Bu tehlikeli boyutlara varan kutuplaştırma siyaseti ile “birlik-beraberlik” söylemleri birbiriyle bağdaşmadığı gibi artık anlamını tamamen yitirmiş içi boş bir demagojidir. MHP’nin bayraktarlığını yaptığı “birlik-beraberlik” içinde belli ki Kürtlerin, hatta kendileri gibi düşünmeyenlerin yeri yok…

CHP başta Millet İttifakı’nı oluşturan siyasi partiler de HDP ile yan yana görünmekten dahi kaçınan tutumlarıyla bu kutuplaştırma siyasetine öteden beri figüran oluyorlar.

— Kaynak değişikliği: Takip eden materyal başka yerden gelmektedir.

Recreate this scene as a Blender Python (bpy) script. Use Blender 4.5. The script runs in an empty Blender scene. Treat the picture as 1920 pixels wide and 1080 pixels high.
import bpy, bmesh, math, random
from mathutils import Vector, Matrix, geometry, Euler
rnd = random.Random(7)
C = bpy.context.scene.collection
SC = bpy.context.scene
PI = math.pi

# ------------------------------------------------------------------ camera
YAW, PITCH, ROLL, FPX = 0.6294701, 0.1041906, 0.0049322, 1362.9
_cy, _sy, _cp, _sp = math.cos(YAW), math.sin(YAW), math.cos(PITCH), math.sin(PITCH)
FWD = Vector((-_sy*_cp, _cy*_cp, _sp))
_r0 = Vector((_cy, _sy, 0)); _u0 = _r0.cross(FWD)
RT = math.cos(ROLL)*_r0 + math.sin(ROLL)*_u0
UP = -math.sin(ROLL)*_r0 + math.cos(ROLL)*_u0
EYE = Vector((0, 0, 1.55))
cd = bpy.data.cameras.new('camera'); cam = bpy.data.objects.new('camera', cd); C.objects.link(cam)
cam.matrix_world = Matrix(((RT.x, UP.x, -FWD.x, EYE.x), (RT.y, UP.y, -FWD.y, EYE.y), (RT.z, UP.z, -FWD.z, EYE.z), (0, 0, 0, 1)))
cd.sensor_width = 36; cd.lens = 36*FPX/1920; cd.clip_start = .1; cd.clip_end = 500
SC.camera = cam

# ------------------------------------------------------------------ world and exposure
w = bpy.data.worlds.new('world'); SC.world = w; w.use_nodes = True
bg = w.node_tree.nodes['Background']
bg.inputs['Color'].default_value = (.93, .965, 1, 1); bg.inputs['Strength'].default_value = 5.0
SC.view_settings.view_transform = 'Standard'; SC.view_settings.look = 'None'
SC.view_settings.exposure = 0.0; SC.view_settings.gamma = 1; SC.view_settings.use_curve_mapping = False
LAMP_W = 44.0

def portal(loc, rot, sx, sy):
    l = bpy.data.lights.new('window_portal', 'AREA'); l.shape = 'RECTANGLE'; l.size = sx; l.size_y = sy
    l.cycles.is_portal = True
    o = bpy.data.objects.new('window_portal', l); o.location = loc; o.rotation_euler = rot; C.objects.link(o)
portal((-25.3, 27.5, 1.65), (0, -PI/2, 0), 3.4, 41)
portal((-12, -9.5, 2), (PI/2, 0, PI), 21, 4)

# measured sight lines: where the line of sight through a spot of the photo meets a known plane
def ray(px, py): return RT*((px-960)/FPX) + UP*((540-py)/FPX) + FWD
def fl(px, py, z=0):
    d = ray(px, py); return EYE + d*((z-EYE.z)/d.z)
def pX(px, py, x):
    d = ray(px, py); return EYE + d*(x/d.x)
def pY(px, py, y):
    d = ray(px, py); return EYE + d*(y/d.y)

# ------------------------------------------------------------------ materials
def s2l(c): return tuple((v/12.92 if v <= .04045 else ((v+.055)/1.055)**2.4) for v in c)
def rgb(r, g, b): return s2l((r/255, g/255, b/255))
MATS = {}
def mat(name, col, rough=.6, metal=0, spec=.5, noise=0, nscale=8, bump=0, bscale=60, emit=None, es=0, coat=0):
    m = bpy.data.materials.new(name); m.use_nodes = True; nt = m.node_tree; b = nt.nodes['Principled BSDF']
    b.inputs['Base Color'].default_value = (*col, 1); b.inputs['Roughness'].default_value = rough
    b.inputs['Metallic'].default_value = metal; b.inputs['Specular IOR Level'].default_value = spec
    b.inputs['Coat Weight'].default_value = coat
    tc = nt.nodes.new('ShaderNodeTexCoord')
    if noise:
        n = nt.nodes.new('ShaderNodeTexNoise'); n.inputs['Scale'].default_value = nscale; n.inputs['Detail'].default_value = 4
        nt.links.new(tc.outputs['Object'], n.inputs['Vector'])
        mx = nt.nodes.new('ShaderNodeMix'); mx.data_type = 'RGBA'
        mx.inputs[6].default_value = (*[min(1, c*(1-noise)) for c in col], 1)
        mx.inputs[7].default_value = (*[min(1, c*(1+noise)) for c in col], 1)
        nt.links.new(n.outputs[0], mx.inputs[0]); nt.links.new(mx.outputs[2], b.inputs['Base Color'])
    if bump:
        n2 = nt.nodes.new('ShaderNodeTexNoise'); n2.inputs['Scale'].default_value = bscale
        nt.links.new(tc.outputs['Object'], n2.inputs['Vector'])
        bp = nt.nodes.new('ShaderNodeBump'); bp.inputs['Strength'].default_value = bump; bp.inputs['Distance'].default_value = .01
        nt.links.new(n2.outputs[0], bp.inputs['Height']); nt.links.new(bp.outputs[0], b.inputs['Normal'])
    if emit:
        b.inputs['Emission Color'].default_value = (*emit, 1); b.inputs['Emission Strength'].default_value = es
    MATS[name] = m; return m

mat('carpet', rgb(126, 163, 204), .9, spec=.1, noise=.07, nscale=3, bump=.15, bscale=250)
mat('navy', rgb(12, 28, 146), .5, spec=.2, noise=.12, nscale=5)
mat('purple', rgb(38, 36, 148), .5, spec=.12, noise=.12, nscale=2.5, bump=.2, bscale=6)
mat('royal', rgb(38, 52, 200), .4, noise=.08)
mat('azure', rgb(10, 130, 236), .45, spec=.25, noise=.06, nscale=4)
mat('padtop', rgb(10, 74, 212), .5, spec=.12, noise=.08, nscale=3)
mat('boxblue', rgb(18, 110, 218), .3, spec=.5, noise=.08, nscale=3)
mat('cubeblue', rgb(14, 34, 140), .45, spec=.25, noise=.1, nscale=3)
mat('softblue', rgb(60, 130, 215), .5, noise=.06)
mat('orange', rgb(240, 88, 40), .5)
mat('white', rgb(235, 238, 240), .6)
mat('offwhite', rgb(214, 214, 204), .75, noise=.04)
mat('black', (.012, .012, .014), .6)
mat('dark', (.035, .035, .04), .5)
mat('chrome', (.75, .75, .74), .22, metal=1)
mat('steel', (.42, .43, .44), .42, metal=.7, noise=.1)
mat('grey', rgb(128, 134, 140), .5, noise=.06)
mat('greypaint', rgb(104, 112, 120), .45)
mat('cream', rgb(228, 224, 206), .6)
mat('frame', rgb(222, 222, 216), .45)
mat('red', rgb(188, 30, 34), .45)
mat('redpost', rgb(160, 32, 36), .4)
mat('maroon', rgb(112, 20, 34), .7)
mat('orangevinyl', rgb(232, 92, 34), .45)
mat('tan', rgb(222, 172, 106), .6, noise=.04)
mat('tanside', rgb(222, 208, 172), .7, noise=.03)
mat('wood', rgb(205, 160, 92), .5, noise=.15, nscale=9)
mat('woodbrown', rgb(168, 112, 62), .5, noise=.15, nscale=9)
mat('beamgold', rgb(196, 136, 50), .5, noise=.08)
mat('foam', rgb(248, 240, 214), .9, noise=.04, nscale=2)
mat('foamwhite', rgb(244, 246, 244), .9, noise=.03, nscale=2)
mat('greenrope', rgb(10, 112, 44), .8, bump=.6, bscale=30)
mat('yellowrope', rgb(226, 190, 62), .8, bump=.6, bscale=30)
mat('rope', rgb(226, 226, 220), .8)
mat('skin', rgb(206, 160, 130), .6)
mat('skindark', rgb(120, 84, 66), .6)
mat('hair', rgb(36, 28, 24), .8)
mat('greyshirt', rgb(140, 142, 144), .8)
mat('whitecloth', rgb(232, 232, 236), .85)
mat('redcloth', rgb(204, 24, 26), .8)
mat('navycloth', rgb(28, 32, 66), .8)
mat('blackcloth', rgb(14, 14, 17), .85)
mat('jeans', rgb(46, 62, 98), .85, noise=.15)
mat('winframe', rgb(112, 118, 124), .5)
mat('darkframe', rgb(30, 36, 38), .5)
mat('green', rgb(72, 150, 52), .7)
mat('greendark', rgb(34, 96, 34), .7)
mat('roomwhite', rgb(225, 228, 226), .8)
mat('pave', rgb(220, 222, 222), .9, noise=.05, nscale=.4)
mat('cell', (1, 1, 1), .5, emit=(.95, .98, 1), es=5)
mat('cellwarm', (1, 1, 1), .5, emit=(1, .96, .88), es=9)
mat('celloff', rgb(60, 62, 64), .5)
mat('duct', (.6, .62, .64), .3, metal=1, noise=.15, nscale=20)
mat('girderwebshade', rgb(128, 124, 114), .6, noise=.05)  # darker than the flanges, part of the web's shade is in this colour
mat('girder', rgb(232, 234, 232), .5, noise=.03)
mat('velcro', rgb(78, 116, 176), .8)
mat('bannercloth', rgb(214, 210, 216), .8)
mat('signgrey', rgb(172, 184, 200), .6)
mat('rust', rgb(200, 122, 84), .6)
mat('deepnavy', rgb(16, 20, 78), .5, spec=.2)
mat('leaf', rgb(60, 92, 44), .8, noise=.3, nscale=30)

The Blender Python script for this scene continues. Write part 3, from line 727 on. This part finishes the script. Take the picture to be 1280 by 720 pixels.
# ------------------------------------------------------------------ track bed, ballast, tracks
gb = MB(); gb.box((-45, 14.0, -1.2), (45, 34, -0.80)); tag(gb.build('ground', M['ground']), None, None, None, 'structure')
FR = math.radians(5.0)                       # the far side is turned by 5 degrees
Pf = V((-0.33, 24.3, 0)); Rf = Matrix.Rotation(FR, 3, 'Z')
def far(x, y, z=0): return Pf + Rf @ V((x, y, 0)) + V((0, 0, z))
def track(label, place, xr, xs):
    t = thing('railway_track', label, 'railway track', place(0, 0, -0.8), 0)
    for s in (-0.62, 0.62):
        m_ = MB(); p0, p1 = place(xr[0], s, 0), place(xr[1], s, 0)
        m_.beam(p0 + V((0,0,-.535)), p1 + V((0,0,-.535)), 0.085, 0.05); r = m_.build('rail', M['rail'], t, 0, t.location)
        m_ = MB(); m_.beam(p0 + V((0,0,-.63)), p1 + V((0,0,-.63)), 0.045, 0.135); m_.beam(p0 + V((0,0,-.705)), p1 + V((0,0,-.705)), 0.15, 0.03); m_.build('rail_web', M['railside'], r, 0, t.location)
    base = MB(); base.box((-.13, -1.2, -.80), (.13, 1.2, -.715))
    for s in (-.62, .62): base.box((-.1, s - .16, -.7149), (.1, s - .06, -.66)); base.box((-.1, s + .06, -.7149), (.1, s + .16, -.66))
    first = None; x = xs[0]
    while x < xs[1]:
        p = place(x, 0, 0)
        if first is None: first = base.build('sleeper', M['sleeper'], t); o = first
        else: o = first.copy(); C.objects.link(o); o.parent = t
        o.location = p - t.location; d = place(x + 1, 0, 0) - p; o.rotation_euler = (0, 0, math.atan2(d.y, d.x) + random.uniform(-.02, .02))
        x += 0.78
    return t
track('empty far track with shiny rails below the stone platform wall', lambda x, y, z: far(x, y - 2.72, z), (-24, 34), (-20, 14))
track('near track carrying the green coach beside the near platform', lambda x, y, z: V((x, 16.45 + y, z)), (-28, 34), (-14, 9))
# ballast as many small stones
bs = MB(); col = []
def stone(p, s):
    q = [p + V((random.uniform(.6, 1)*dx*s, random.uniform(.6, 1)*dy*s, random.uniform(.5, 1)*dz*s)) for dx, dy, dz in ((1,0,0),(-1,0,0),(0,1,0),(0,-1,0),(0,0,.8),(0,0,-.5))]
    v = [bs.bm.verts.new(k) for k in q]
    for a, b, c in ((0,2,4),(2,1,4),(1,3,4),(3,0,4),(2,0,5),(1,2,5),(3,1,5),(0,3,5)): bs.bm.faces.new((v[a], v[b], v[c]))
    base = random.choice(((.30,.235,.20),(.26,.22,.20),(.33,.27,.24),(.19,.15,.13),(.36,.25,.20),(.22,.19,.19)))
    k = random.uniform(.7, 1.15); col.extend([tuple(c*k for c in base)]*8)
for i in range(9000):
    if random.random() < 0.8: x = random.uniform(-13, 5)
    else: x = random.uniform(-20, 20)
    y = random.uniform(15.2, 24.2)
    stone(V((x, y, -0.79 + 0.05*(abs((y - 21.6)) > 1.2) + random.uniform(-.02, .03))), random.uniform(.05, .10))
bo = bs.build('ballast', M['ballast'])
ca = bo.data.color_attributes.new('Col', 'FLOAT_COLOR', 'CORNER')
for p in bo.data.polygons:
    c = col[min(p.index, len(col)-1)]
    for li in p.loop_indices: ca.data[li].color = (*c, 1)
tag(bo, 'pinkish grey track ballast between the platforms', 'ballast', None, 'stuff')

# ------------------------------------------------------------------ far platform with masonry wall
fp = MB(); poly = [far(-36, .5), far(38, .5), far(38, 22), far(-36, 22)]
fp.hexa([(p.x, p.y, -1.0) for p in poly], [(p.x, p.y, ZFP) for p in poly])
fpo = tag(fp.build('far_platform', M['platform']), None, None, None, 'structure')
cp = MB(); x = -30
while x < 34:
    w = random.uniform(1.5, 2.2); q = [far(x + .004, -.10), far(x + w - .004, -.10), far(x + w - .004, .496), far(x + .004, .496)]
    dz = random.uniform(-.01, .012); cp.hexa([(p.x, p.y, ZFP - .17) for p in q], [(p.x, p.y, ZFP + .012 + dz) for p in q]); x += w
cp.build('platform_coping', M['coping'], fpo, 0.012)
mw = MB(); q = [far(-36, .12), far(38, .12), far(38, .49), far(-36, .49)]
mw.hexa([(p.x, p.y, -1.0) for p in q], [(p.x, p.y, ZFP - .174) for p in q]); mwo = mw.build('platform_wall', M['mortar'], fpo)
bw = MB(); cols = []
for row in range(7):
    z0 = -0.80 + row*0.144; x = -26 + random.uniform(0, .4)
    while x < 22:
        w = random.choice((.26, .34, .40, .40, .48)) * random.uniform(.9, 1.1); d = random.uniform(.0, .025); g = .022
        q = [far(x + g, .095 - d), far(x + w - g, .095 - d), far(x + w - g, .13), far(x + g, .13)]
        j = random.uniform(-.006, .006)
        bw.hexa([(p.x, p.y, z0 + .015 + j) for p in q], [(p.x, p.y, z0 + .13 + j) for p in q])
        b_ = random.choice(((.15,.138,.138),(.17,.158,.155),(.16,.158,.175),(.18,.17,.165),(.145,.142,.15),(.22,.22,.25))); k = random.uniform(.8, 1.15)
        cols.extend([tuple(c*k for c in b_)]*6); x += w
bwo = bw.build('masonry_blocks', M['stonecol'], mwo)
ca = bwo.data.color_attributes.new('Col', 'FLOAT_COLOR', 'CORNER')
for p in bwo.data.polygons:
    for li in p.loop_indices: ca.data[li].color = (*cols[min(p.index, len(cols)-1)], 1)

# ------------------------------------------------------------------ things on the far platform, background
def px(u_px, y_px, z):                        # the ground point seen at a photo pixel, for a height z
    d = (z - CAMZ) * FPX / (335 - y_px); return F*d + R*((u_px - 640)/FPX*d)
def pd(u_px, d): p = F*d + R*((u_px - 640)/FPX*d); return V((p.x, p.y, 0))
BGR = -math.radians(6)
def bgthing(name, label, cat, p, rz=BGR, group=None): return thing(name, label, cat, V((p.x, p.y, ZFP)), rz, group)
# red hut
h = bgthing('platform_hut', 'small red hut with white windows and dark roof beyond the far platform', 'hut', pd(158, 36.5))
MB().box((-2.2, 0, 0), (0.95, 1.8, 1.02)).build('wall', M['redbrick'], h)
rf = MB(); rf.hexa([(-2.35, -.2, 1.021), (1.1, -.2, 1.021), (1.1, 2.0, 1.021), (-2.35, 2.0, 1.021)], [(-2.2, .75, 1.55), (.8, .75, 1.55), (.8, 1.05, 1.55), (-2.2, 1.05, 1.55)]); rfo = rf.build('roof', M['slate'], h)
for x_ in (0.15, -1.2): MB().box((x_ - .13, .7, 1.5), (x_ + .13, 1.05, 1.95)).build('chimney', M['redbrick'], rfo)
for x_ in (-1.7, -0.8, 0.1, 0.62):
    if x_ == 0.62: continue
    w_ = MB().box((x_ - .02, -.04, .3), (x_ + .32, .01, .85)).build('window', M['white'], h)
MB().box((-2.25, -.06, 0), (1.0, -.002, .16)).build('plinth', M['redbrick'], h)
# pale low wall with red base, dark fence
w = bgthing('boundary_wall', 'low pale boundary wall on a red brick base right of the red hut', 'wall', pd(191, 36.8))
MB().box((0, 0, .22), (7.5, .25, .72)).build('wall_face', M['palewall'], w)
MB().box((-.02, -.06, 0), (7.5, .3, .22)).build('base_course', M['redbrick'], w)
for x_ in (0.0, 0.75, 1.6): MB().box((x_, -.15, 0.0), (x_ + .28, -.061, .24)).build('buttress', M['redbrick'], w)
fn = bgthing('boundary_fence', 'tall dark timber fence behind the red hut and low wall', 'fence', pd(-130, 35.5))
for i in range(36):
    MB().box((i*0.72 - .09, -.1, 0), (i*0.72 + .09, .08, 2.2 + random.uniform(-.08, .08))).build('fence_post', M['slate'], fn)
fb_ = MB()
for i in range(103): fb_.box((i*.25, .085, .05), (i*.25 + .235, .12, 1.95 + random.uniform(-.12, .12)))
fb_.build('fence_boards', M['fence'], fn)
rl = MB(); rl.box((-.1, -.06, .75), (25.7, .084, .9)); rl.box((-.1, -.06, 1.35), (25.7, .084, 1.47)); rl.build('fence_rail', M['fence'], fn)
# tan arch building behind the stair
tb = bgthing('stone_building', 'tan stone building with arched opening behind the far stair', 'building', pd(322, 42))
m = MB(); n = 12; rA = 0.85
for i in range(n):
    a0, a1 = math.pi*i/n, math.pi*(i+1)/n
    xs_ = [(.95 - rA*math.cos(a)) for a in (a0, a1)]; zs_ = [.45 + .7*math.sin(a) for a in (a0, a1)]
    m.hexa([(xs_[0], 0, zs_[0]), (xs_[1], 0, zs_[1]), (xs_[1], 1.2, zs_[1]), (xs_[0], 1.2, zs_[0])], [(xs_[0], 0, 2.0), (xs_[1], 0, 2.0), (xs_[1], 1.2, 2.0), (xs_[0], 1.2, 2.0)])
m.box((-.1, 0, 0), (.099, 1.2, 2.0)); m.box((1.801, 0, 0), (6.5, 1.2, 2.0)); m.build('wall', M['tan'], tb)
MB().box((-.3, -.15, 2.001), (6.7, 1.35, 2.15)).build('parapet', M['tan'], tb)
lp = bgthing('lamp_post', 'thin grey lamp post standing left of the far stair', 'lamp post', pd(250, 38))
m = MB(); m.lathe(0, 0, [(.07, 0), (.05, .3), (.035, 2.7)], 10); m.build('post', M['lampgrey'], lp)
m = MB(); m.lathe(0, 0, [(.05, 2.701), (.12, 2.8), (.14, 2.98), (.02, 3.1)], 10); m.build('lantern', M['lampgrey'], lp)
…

HDP’nin kapatılması halinde bu partiye oy veren 6 milyon seçmenin kendi partilerine meyledeceği hesapları yapıyorlar. Bu yüzden HDP’nin kapatılmak istenmesine, mesele HDP’yi değil demokrasiyi savunmaktır sorumluluğuyla yaklaşmıyorlar. Yanlış yapıyorlar…

***
Hak, hukuk, adalet, işleyen bir demokratik sistem kavramları, sözlere, söylemlere bakarsanız, muhalefet partilerinin dilinden eksik olmuyor. Fakat bu kavramları dile getirmekle murat edilen nedir? Bunların slogan olmanın ötesinde bir anlamı olması, somut politikaların, programların, iddiaların konusu olarak ele alınması gerekir.

Örneğin ülke bütünlüğünün “ayrılmaz” birer parçası olan bütün etnik yapıların, inanç gruplarının, kaldığı kadarıyla “gayrimüslim” yurttaşların, yani herkesin kendi kimliği, inançları, değerleriyle özgür olacağı, barış içerisinde bir arada yaşayacağı sahici bir “birlik-beraberlik” tasavvurunuz, böyle bir Türkiye inşa etmek iddianız var mıdır?

Deniz Poyraz’ın hayatına mal olan zihniyete muhalefet etmek, artık ve sadece “mutad” açıklamalarla olmuyor.